I would like to help, but I don't know what I can do.
And I have no time for the next 2-3 weeks (I will be happy if I can update my tournaments).
But after that time I can give helps if you need it.
I hope that many people will give you their own ideas.
Maybe you can use this and that in combination with all your own ideas.
I follow ...
Patricia ... hm, my sister's second name.
So your project must be successful!!
Patricia is the name of my other rabbit (Willow being the first), sadly she passed away a couple months. I miss her
I think the thing I would most appreciate is just for the word of what I'm doing to spread. I eventually plan to make several surveys to try and reach an alternative algorithm to "what makes an aggressive position" other than the EAS-score, and compare the two, and will probably try to maximize both at the same time. So that will be fun
Yesterday I got a simple NNUE (trained on some Willow data I had lying around) working and added a quiescence search - that'll probably bring Patricia up to 1500+ CCRL strength. The final step for laying the foundations is writing uci protocol; after that it's time to test the EAS score of the first "version", it should be a good starting baseline to work from.
Hey Adam, I'm looking forward to read your devlog! Also it's great to see you're sticking to the mailbox approach!
Could you elaborate on your plans of how to make your engine have a specific style? What was the reasoning behind and the details of your "intentional errors in the training data" approach in Willow? Are you going to follow the same general strategy for Patricia?

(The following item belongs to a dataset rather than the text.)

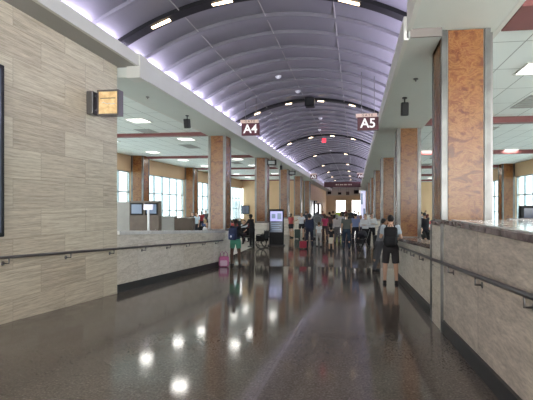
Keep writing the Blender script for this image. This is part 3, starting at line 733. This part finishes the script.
# ---------------------------------------------------------------- people
SKIN = {'l': paint((.56,.35,.25),.55), 'm': paint((.36,.20,.13),.55), 'd': paint((.075,.038,.026),.5)}
HAIR = {'k': paint((.012,.010,.010),.5), 'b': paint((.08,.045,.025),.5), 'y': paint((.35,.24,.12),.5), 'g': paint((.35,.34,.33),.5)}
EYE = paint((.02,.015,.015),.2); SHOE = paint((.015,.015,.017),.6); SHOEW = paint((.6,.6,.6),.6)
def rm(o, vox, it=4):
    a = o.modifiers.new('skin', 'REMESH'); a.mode = 'VOXEL'; a.voxel_size = vox; a.use_smooth_shade = True
    b = o.modifiers.new('soft', 'SMOOTH'); b.factor = .5; b.iterations = it
    return o
def person(label, x, y, face, h=1.72, female=False, skin='l', hair='k', hairstyle='short', top=(.3,.3,.3), sleeve='short',
           bottom='trousers', bcol=(.02,.02,.03), thigh=(0,0), knee=(0,0), sho=(5,5), out=(8,8), elb=(12,12), fold=(0,0), lean=0, nod=0, spread=4,
           near=False, cap=None, shoe=None, z=None, seat=None, girth=1.0, group='people on the concourse', jacket=None, child=False):
    s = h/1.75; V = Vector
    sw = (.165 if female else .19)*girth; hip = (.098 if female else .092)
    thL, caL = .43, .41
    def dirv(side, pitch, o): return V((side*math.sin(R(o)), math.sin(R(pitch))*math.cos(R(o)), -math.cos(R(pitch))*math.cos(R(o))))
    legs = []
    for k, sd in enumerate((-1,1)):
        d1 = dirv(sd, thigh[k], spread); d2 = dirv(sd, thigh[k]-knee[k], spread*.4)
        legs.append((d1, d2, thL*(-d1.z) + caL*(-d2.z) + .085))
    ph = max(l[2] for l in legs)
    if seat is not None: ph = seat/s + .10
    P = V((0,0,ph))
    rl = Matrix.Rotation(-R(lean),3,'X')
    up = lambda dz, dx=0, dy=0: P + rl @ V((dx,dy,dz))
    pts = {}
    L_ = []
    for k, sd in enumerate((-1,1)):
        hp = P + V((sd*hip,0,0)); kn = hp + legs[k][0]*thL; an = kn + legs[k][1]*caL; L_.append((hp,kn,an))
    A_ = []
    for k, sd in enumerate((-1,1)):
        sh = up(.49, sd*sw*.92); d1 = dirv(sd, sho[k]+lean*.3, out[k]); el = sh + d1*.285
        d2 = dirv(sd, sho[k]+elb[k], out[k]*.4 - fold[k]); wr = el + d2*.25; A_.append((sh,el,wr,d2))
    neck = up(.53); hc = neck + Matrix.Rotation(-R(nod),3,'X') @ V((0,.015,.155))
    hs = 1.25 if child else 1.0
    t = thing('person', label, 'person', (x,y,fz(y) if z is None else z), R(face), group)
    t.scale = (s,s,s)
    # body: one continuous surface
    b = MB()
    def ringset(infl, z0_, z1_):
        prof = [(-.10,.135,.105),(-.02,.165,.120),(.08,.150,.108),(.17,.128 if female else .145,.095),(.28,.140 if female else .160,.105),(.38,.155 if female else .178,.112),(.46,.150 if female else .175,.098),(.51,.09,.075),(.55,.052,.055)]
        out_ = []
        for (dz, rx, ry) in prof:
            if z0_ <= dz <= z1_:
                c = up(dz); out_.append((c.x,c.y,c.z,rx*girth+infl,ry*girth+infl))
        return out_
    b.loft(ringset(0,-.2,1))
    b.cone(up(.50), hc, .052, .050)
    b.sphere(hc, (.076*hs,.094*hs,.112*hs), seg=20, rings=14)
    b.sphere(hc+V((0,.035,-.055))*hs, (.052*hs,.055*hs,.052*hs))
    b.cone(hc+V((0,.085,.01))*hs, hc+V((0,.112,-.028))*hs, .008, .017, seg=8)
    for sd in (-1,1): b.sphere(hc+V((sd*.078,-.005,-.01))*hs, (.012,.022,.032), seg=8, rings=6)
    b.cone(hc+V((-.024,.085,-.060))*hs, hc+V((.024,.085,-.060))*hs, .007, .007, seg=6)
    for (hp,kn,an) in L_:
        b.sphere(hp, .092); b.cone(hp,kn,.088,.058); b.sphere(kn,.058); mid = kn.lerp(an,.3)+V((0,-.012,0)); b.cone(kn,mid,.054,.060); b.cone(mid,an,.060,.037); b.sphere(mid,.059); b.sphere(an,.04)
        b.sphere(an+V((0,.055,-.055)), (.042,.115,.032))
    for k,(sh,el,wr,d2) in enumerate(A_):
        sd = (-1,1)[k]
        b.sphere(sh,.062); b.cone(up(.45,sd*.05),sh,.06,.055); b.cone(sh,el,.050,.038); b.sphere(el,.039); b.cone(el,wr,.039,.025); b.sphere(wr,.026)
        pc = wr + d2*.05; side = d2.cross(V((sd,0,0))).normalized() if abs(d2.x)<.9 else V((0,1,0))
        b.cone(wr, wr+d2*.09, .024, .036, ell=.55, side=side)
        ln = (.068,.078,.072,.056)
        for q in range(4):
            base = wr + d2*.085 + side*(.027-.018*q); kd = (d2 + V((-sd*.35,0,0))).normalized(); kd2 = (d2 + V((-sd*.9,0,0))).normalized()
            b.cone(base, base+kd*ln[q]*.55, .0088,.0082, seg=7); b.cone(base+kd*ln[q]*.5, base+kd*ln[q]*.5+kd2*ln[q]*.5, .0082,.007, seg=7)
        tb = wr + d2*.03 + side*.028; td = (d2*.8+side*.75+V((-sd*.25,0,0))).normalized()
        b.cone(tb, tb+td*.04, .011,.0095, seg=7); b.cone(tb+td*.038, tb+td*.038+(td+d2).normalized()*.03, .0095,.008, seg=7)
    rm(b.build('body', SKIN[skin], t), .0085 if near else .014, 2)
    for sd in (-1,1):
        m = MB(); m.sphere(hc+V((sd*.028,.086,.008))*hs, (.012,.008,.008), seg=8, rings=6); m.build('eye', EYE, t)
    # hair
    m = MB(); m.sphere(hc+V((0,-.016,.024))*hs, (.086*hs,.096*hs,.104*hs), seg=18, rings=12)
    if hairstyle in ('long','pony'): 
        m.sphere(hc+V((0,-.06,-.04))*hs, (.075,.05,.11))
        if hairstyle == 'long': m.loft([(0+hc.x,hc.y-.06,hc.z-.24,.07,.03),(hc.x,hc.y-.07,hc.z-.12,.085,.04),(hc.x,hc.y-.05,hc.z,.08,.05)])
        else: m.cone(hc+V((0,-.10,.03)), hc+V((0,-.15,-.2)), .035,.015)
    if hairstyle == 'bun': m.sphere(hc+V((0,-.10,.07)), .045)
    # carve the face opening by keeping the hair behind the brow
    bmesh.ops.bisect_plane(m.bm, geom=list(m.bm.verts)+list(m.bm.edges)+list(m.bm.faces), plane_co=hc+V((0,.045,.055))*hs, plane_no=V((0,.75,-.66)), clear_outer=True)
    edges = [e for e in m.bm.edges if e.is_boundary]
    if edges: bmesh.ops.holes_fill(m.bm, edges=edges)
    rm(m.build('hair', HAIR[hair], t), .012, 3)
    if cap is not None:
        m = MB(); m.sphere(hc+V((0,-.005,.055)), (.092,.105,.075), seg=18, rings=10); m.box(hc.x-.065,hc.x+.065,hc.y+.06,hc.y+.19,hc.z+.035,hc.z+.05,bevel=.006)
        bmesh.ops.bisect_plane(m.bm, geom=list(m.bm.verts)+list(m.bm.edges)+list(m.bm.faces), plane_co=hc+V((0,0,.034)), plane_no=V((0,0,-1)), clear_outer=True)
        m.build('cap', paint(cap), t)
    # top
    m = MB(); lo_ = -.06 if jacket is None else -.16
    rs = ringset(.016,-.2,.52)
    rs = [r_ for r_ in rs if r_[2] >= up(lo_).z-.05]
    m.loft(rs)
    for k,(sh,el,wr,d2) in enumerate(A_):
        sd = (-1,1)[k]
        m.cone(up(.44,sd*.05),sh,.075,.066); m.sphere(sh,.070)
        if sleeve == 'none': continue
        e_ = sh.lerp(el, .62) if sleeve == 'short' else el
        m.cone(sh, e_, .066, .058 if sleeve == 'short' else .052)
        if sleeve == 'long': m.sphere(el,.052); m.cone(el, wr-d2*.01, .052, .036)
    if bottom == 'dress':
        c = up(0); hem = c.z-.55
        m.loft([(c.x,c.y,hem,.24,.21),(c.x,c.y,c.z-.1,.19,.15),(c.x,c.y,c.z+.12,.16,.12)])
    rm(m.build('dress' if bottom == 'dress' else ('shirt' if sleeve != 'long' else 'jacket' if jacket else 'shirt'), paint(top), t), .012 if near else .018, 3)
    # bottom
    if bottom in ('trousers','shorts','skirt'):
        m = MB(); m.loft(ringset(.020,-.2,.09))
        c = up(0)
        if bottom == 'skirt': m.loft([(c.x,c.y,c.z-.38,.20,.17),(c.x,c.y,c.z-.05,.185,.14)])
        else:
            for (hp,kn,an) in L_:
                m.sphere(hp,.105)
                if bottom == 'shorts': m.cone(hp, hp.lerp(kn,.62 if female else .95), .105,.088 if female else .09)
                else:
                    m.cone(hp,kn,.103,.074); m.sphere(kn,.074); m.cone(kn,an+V((0,0,-.02)),.074,.060)
        rm(m.build(bottom, paint(bcol), t), .012 if near else .018, 3)
    for k,(hp,kn,an) in enumerate(L_):
        m = MB(); m.sphere(an+V((0,.065,-.058)), (.05,.135,.045)); m.sphere(an+V((0,-.005,-.035)), (.046,.055,.055))
        bmesh.ops.bisect_plane(m.bm, geom=list(m.bm.verts)+list(m.bm.edges)+list(m.bm.faces), plane_co=an+V((0,0,-.085)), plane_no=V((0,0,-1)), clear_outer=True)
        e_ = [q for q in m.bm.edges if q.is_boundary]
        if e_: bmesh.ops.holes_fill(m.bm, edges=e_)
        rm(m.build('shoe', shoe or SHOE, t), .012, 2)
    return t, dict(up=up, hc=hc, arms=A_, legs=L_, s=s)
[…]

Minimal Chess (simple, open source, C#) - Youtube & Github Leorik (competitive, in active development, C#) - Github & Lichess
lithander wrote: ↑Sat Feb 10, 2024 11:28 pm
Hey Adam, I'm looking forward to read your devlog! Also it's great to see you're sticking to the mailbox approach!
Could you elaborate on your plans of how to make your engine have a specific style? What was the reasoning behind and the details of your "intentional errors in the training data" approach in Willow? Are you going to follow the same general strategy for Patricia?

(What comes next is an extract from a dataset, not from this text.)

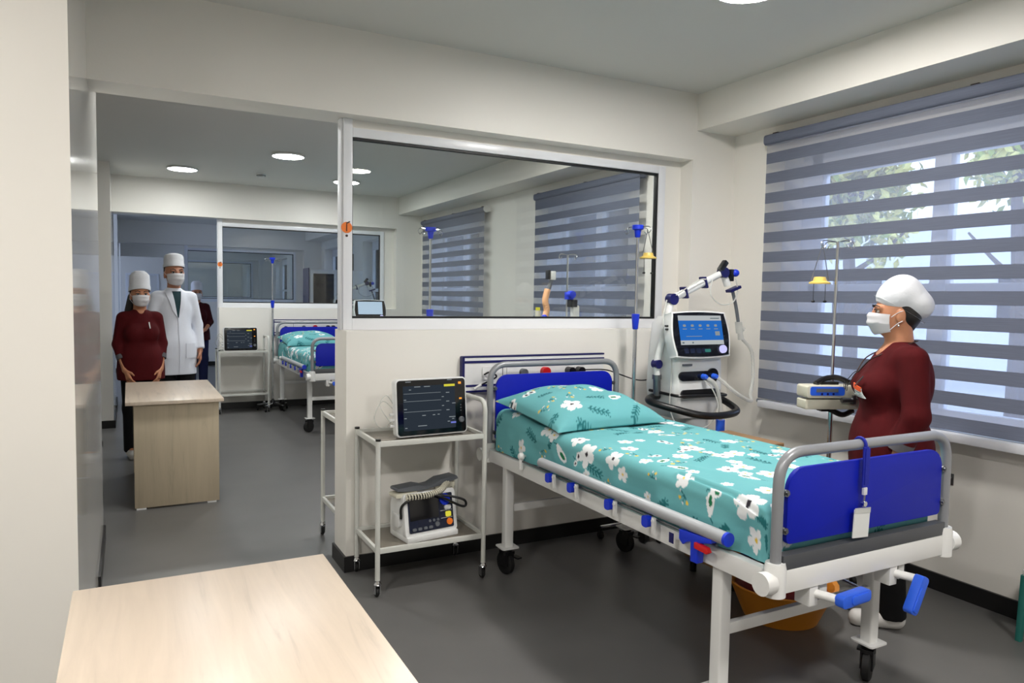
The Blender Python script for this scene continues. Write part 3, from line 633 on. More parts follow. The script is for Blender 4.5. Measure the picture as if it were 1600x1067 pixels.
def make_iv_stand(loc, label, knob='plastic_blue', ztop=1.94, zclamp=1.39, rz=0, hanger=False, plain=False):
    t = thing('infusion_stand', label, 'infusion stand', loc, rz, group='infusion stands')
    MB().tube([(0, 0, .10), (0, 0, zclamp)], .0125, 12).build('lower_pole', 'chrome', t)
    MB().tube([(0, 0, zclamp), (0, 0, ztop)], .0085, 12).build('upper_pole', 'chrome', t)
    MB().lathe([(.0, .085), (.03, .085), (.03, .12), (.015, .14), (.013, .15)], n=16).build('hub', 'plastic_black', t)
    for k in range(5):
        a = 2*math.pi*k/5+.3; e = (math.cos(a)*.19, math.sin(a)*.19)
        l = MB().tube([(0, 0, .10), (e[0], e[1], .075)], .011, 8).build('base_leg', 'chrome', t)
        MB().lathe([(0, -.01), (.024, -.01), (.026, 0), (.024, .01), (0, .01)], (e[0], e[1], .027), 14, 'x').bx(e[0]-.006, e[0]+.006, e[1]-.006, e[1]+.006, .04, .08).build('castor_wheel', 'rubber_black', l)
    if not plain:
        MB().lathe([(.014, zclamp-.075), (.018, zclamp-.07), (.023, zclamp-.01), (.025, zclamp+.02), (.012, zclamp+.022)], n=16).build('height_clamp', knob, t)
        MB().lathe([(.012, ztop-.06), (.016, ztop-.055), (.022, ztop-.015), (.036, ztop-.01), (.036, ztop+.015), (0, ztop+.016)], n=16).build('hook_hub', knob, t)
    for k in range(4):
        a = math.pi/2*k+.25; c, s = math.cos(a), math.sin(a)
        MB().tube(cat([(c*.015, s*.015, ztop), (c*.08, s*.08, ztop+.004), (c*.10, s*.10, ztop-.015), (c*.085, s*.085, ztop-.035), (c*.07, s*.07, ztop-.02)], 5), .0025, 6).build('hook', 'chrome', t)
    if hanger:
        hx, hz = hanger; z = ztop-hz
        MB().tube([(hx*.9, 0, ztop-.01), (hx-.045, 0, z)], .0022, 6).tube([(hx*.9, 0, ztop-.01), (hx+.045, 0, z)], .0022, 6).build('hanger_cord', 'steel_dark', t)
        h = MB().lathe([(.052, -.015), (.052, -.008), (.034, 0), (.028, .02), (.0, .022)], (hx, 0, z), 18).build('bottle_holder', 'plastic_yellow', t)
        for q in (-.03, .03): MB().tube([(hx+q, 0, z-.015), (hx+q, 0, z-.10)], .0015, 5).ell((hx+q, 0, z-.105), (.011, .008, .006), 8, 6).build('holder_strap', 'plastic_black', h)
    return t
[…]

The idea behind Willow's intentional errors in datagen:
Suppose you have two different positions - one is quiet and many moves maintain the balance of the position, but the other has a ferocious attack and one move that isn't the best one will mean you succumb to it. If you have the engine play the second best move 5% of the time, it won't affect the game result in most games, but when an engine is trying to defend against initiative then that second best move can often sink the whole game for the defending side. This results in more wins than losses for the attacking side in the dataset, and thus the net learns that attacking positions are good. I also occasionally performed random moves in datagen for that reason.

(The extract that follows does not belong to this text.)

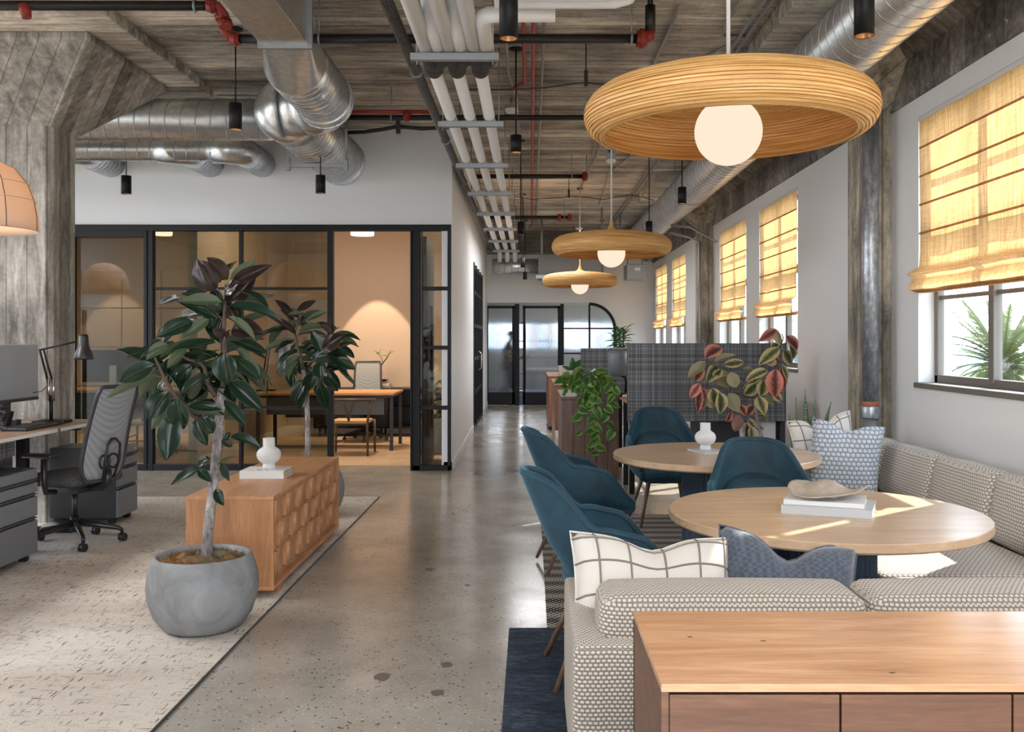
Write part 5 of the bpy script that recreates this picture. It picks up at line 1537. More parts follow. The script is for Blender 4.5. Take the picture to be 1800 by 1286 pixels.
# ---- task chair
def caster(m, p, r=.03):
    m.cyl((p[0] - .006, p[1] - .02, p[2]), (p[0] - .006, p[1] - .004, p[2]), r, n=18).cyl((p[0] - .006, p[1] + .004, p[2]), (p[0] - .006, p[1] + .02, p[2]), r, n=18)
def task_chair(lab, loc, rz, group):
    d = thing('office_chair', lab, 'office chair', (0, 0, 0), 0, group)     # faces +Y
    MB().cyl((0, 0, .09), (0, 0, .20), .032).cyl((0, 0, .18), (0, 0, .40), .02).build('gas_lift', M['blackg'], d)
    for k in range(5):
        a = 2 * pi * k / 5 + .3; c_, s_ = cos(a), sin(a)
        MB().tube([(.03 * c_, .03 * s_, .155), (.17 * c_, .17 * s_, .125), (.29 * c_, .29 * s_, .10), (.315 * c_, .315 * s_, .085), (.32 * c_, .32 * s_, .06)], [.028, .022, .017, .015, .011], 8).build('base_spoke', M['blackg'], d)
        m = MB(); caster(m, (.325 * c_, .325 * s_, .03)); m.build('caster', M['blackg'], d)
    soft((0, .02, .485), (.50, .48, .075), .03, .012).build('seat', M['upholstery'], d)
    MB().box(-.14, .14, -.16, .14, .39, .45).build('mechanism', M['blackg'], d, .01)
    # back frame: curved tall loop
    def bp(u, v):     # u -1..1 across, v 0..1 up
        w = .215 * (1 - .12 * v) * (1 - .25 * (1 - min(1, v * 4)) ** 2)
        return Vector((u * w, -.235 - .05 * sin(v * pi * .9) * .4 - .16 * v * v - .04 * (1 - u * u) * (1 - .5 * v), .48 + .68 * v))
    out = [(-1, i / 12) for i in range(13)] + [(-1 + 2 * i / 8, 1) for i in range(1, 8)] + [(1, 1 - i / 12) for i in range(13)] + [(1 - 2 * i / 8, 0) for i in range(1, 8)]
    MB().tube([bp(u * (1 if abs(v - .5) < .49 else .93), v) for u, v in out], .0155, 8, closed=True).build('back_frame', M['dgrey'], d)
    MB().grid(lambda u, v: bp((-1 + 2 * u) * .97, .02 + v * .96), 14, 16).build('back_mesh', M['chairmesh'], d, solid=.003)
    # lumbar loops and spine
    for sg in (-1, 1):
        MB().tube([bp(sg * .30, .02) + Vector((0, -.03, 0)), bp(sg * .34, .2) + Vector((0, -.05, 0)), bp(sg * .30, .38) + Vector((0, -.045, 0)), bp(sg * .1, .44) + Vector((0, -.03, 0)), bp(0, .44) + Vector((0, -.03, 0))], .010, 8).build('lumbar_loop', M['blackg'], d)
        MB().tube([bp(sg * .2, .20) + Vector((.05 * cos(a), -.02, .05 * sin(a))) for a in [i * pi / 8 for i in range(16)]], .008, 6, closed=True).build('lumbar_ring', M['blackg'], d)
        # arms
        MB().tube([(sg * .20, -.02, .41), (sg * .29, -.02, .42), (sg * .305, -.02, .48), (sg * .305, -.02, .655)], [.018, .02, .022, .02], 8).build('arm_post', M['blackg'], d)
        soft((sg * .30, .02, .675), (.085, .26, .028), .012, .004, 5).build('arm_pad', M['blackg'], d)
    MB().tube([(0, -.10, .42), (0, -.24, .43), (0, -.30, .48), (0, -.29, .56)], [.03, .035, .035, .025], 8).build('back_stem', M['blackg'], d)
    d.location = loc; d.rotation_euler = (0, 0, rz)
    return d
tc_ = task_chair('grey mesh office chair tucked at the left desk', (-3.34, 6.88, .008), radians(72), 'mesh office chairs')

# ================================================================ MEETING ROOM
d = thing('meeting_table', 'wood-topped desk with thin dark legs in the lit meeting room', 'desk', (-2.7, 13, 0))
MB().box(-3.72, -1.84, 12.60, 13.55, .755, .785).build('tabletop', M['roomdesk'], d, .003)
MB().box(-3.70, -1.86, 12.62, 13.53, .72, .755).build('apron', M['dgrey'], d)
for x in (-3.70, -1.90):
    for y in (12.63, 13.48):
        MB().box(x, x + .045, y, y + .045, 0, .74).build('leg', M['dgrey'], d, .003)
MB().box(-3.6, -2.0, 12.78, 12.80, .48, .72).build('drawer_front', M['grey'], d, .003)
MB().box(-3.35, -2.35, 12.82, 13.1, .44, .50).build('cable_tray', M['dgrey'], d)
d = thing('desk_leg_column', 'dark lifting column under the meeting room desk', 'desk leg', (-3.2, 13, 0)) if False else None
# wishbone chair
w = thing('wishbone_chair', 'dark wood wishbone armchair with cord seat before the meeting room desk', 'chair', (0, 0, 0))
br = plain('smoked_oak', (.085, .06, .035), .4)
for sg in (-1, 1):
    MB().tube([(sg * .24, -.22, 0), (sg * .235, -.22, .42), (sg * .25, -.17, .58), (sg * .245, -.10, .70)], [.014, .018, .016, .014], 8).build('leg', br, w)
    MB().tube([(sg * .26, .22, 0), (sg * .255, .22, .44)], [.014, .019], 8).build('leg', br, w)
    MB().tube([(sg * .25, -.2, .22), (sg * .26, .2, .24)], .010, 6).build('stretcher', br, w)
    MB().tube([(0, -.235, .45), (sg * .02, -.25, .55), (sg * .075, -.27, .70)], [.014, .013, .011], 6).build('wishbone_slat', br, w)
MB().tube([(.29, .10, .705), (.285, -.05, .71), (.21, -.21, .72), (0, -.285, .725), (-.21, -.21, .72), (-.285, -.05, .71), (-.29, .10, .705)], [.014, .017, .018, .02, .018, .017, .014], 8).build('top_rail', br, w)
MB().tube([(-.24, -.21, .41), (.24, -.21, .41)], .014, 8).tube([(-.25, .22, .42), (.25, .22, .42)], .014, 8).tube([(-.25, -.21, .2), (.25, -.21, .2)], .01, 8).build('cross_rail', br, w)
soft((0, 0, .435), (.48, .44, .04), .015, -.008, 5).build('seat', plain('paper_cord', (.60, .38, .20), .8), w)
w.location = (-2.33, 12.25, .008); w.rotation_euler = (0, 0, 0)
# chair behind the desk
tc2 = task_chair('brown slatted-back office chair behind the meeting room desk', (-2.45, 13.95, .008), radians(185), 'office chairs behind glass')
# credenza along the back wall
d = thing('credenza', 'low black credenza along the meeting room back wall', 'credenza', (-2, 14.6, 0))
MB().box(-3.35, -1.06, 14.42, 14.93, .72, .75).build('top', M['black'], d, .003)
for k, x in enumerate((-3.34, -2.78, -2.22, -1.66, -1.10)):
    MB().box(x, x + .025, 14.43, 14.93, .14, .72).build('upright', M['black'], d)
MB().box(-3.34, -1.08, 14.43, 14.93, .14, .17).build('bottom_panel', M['black'], d)
MB().box(-3.34, -1.08, 14.90, 14.93, .14, .72).build('back_panel', M['blackg'], d)
for a in (-3.31, -2.75):
    MB().box(a, a + .53, 14.42, 14.44, .17, .72).build('door', M['blackg'], d, .002)
MB().box(-2.2, -1.1, 14.46, 14.9, .44, .46).build('shelf', M['black'], d)
for x in (-3.25, -2.3, -1.15):
    for y in (14.46, 14.86): MB().cyl((x, y, 0), (x, y, .14), .015, n=8).build('leg', M['black'], d)
z = .75
for k, (a, b, h, mm, lab) in enumerate(((648, 688, .035, 'cover_tan', 'widest book of the pile on the black credenza, at the bottom'), (652, 686, .04, 'cover_white', 'pale book, middle of the pile on the black credenza'),
                                        (655, 682, .03, 'cover_tan', 'brown book, third of the pile on the black credenza'), (654, 681, .03, 'black', 'black book on top of the pile under the small plant'))):
    xa, xb = (a - VX) * 14.6 / F_PX, (b - VX) * 14.6 / F_PX
    book('stacked_book', lab, ((xa + xb) / 2, 14.62, z), xb - xa, .24, h, 0, M[mm], 'books piled on the credenza'); z += h
d = thing('potted_plant', 'small crooked-stemmed plant in a tan clay pot on the book pile', 'plant', ((664 - VX) * 14.6 / F_PX, 14.62, z))
px_ = (664 - VX) * 14.6 / F_PX
MB().lathe([(0, 0), (.05, 0), (.068, .125), (.070, .13), (.062, .13), (.06, .11), (0, .11)], (px_, 14.62, z), 24).build('pot', plain('terracotta_pale', (.62, .36, .18), .6), d)
st = [(px_, 14.62, z + .1), (px_ + .02, 14.62, z + .17), (px_ + .08, 14.62, z + .26), (px_ + .14, 14.62, z + .33), (px_ + .16, 14.62, z + .36)]
MB().tube(st, [.014, .013, .010, .008, .005], 8).tube([st[2], (px_ + .05, 14.62, z + .34), (px_ + .0, 14.62, z + .40)], [.006, .005, .003], 6).build('stem', M['twig'], d)
def leaf_fan(parent, c, n, L, wd, m, rr, up=.3, name='leaf'):
    me = leaf_mesh(6, wd / L, .12, .25); me.materials.append(m)
    for k in range(n):
        a = 2 * pi * k / n + rr.uniform(-.3, .3); e = rr.uniform(-.3, .8) + up
        place_leaf(parent, me, c, Vector((cos(a) * cos(e), sin(a) * cos(e), sin(e))), L * rr.uniform(.8, 1.15), rr.uniform(-.4, .4), name)


def leaf_uv(me, nu, n):
    uv = me.uv_layers.new(name='UVMap')
    for lp in me.loops:
        i, j = divmod(lp.vertex_index, n + 1); uv.data[lp.index].uv = (i / nu, j / n)


def leaf_mesh(n, wr, fold, droop, tip=1.0):
    "unit leaf along +Y, folded on the midrib, curving down"
    m = MB(); nu = 6
    def fn(u, v):
        a = -1 + 2 * u; t = v
        w = wr / 2 * (sin(pi * min(1, t ** .85)) ** .75 if 0 < t < 1 else 0)
        w = max(w, .004)
        x = a * w
        return Vector((x, t * (1 - .10 * droop * t), (abs(x) * 1.9 - abs(x) * abs(x) * 3.4) * fold * 1.4 - droop * t * t * .55 + .035 * sin(a * 3 + t * 7) * wr))
    m.grid(fn, nu, n)
    me = m.mesh('leaf', fix=False); leaf_uv(me, nu, n)
    return me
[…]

Of course, this had the trade-off of losing somewhere close to 30 elo compared to normal datagen, and I eventually got greedy and switched to a normal datagen style.
My work-in-progress plan for Patricia is a bit different, and involves a dual net. One of the nets will be used for most positions, and will either be trained normally or with a slightly modified datagen. The other net will come into play when a heuristic that detects if a position is "aggressive" passes, and will be trained on exclusively positions of that type in order to excel in them. I'll also give a fairly large bonus for going into those positions in search so that it's actually incentivized to go into those lines. There's wilder things I could potentially do (make the loss function somehow incorporate aggression when training a net, for example) but I'll cross that bridge when I get to it
Yesterday I got uci working and played a 1,000 game match in order to get (a) a better estimate of Patricia's strength and (b) a baseline estimate for Patricia's aggressiveness. I learned two things:
1: Patricia has absolutely no right to be this strong. She demolished Apotheosis 2.0 (1950 CCRL blitz) by a score of 838 wins, 63 draws, and 99 losses, corresponding to an estimated ELO strength of up to 2300 CCRL blitz. This is disgusting considering I have no search techniques other than alpha-beta, transposition tables, simple move ordering, and quiescence search. I will try to keep this from turning into a rant but NNUE has really sucked all the fun out of chess. It should not be this easy to make a chess program that can wipe out anyone who's not a master strength player. It's not even a net using Leela data, it's just a simple small 128 HL net trained on some Willow positions I had lying around.
2: From the 1000 game sample, Patricia's EAS score is 137990, which would put it 3rd on the EAS rating list behind Torch and Stockfish (it's obviously not comparable due to the huge strength difference, though). I plan one more match of Patricia against a stronger engine to see how this changes, before trying out my first basic "incentivize fun positions" strategy.
Looks like I was right when my first release called Willow an "extremely aggressive engine"
First I need to fix this qsearch problem that leads to depth 1 searches taking tens of thousands (or more) of nodes, then I'm going to give a simple bonus to positions where the evaluation score significantly exceeds the material score of the position and see what that does to the EAS score.
I fixed up my quiescence search yesterday (it was a mvv-lva bug) and added the first "heuristic" to make it play aggressively. It's a simple one; if we are not up in material, and the position evaluation is 200+ cps better than the material evaluation, and neither side is completely won (because the network tends to exaggerate evals way past the material difference in pretty much all +5 or more positions), then the eval score for that position gets a flat 50 cp bonus.
The win rate was about the same (Patricia is 30-40 elo over willow), but the move ordering fix means this version of Patricia quite a bit weaker than it would be with the raw net eval. But the EAS scores look good!
Outperforming Willow on my first attempt
I'm going to work on a couple more filtering programs and then try and see if I can't write up some surveys with positions taken from different filtered files.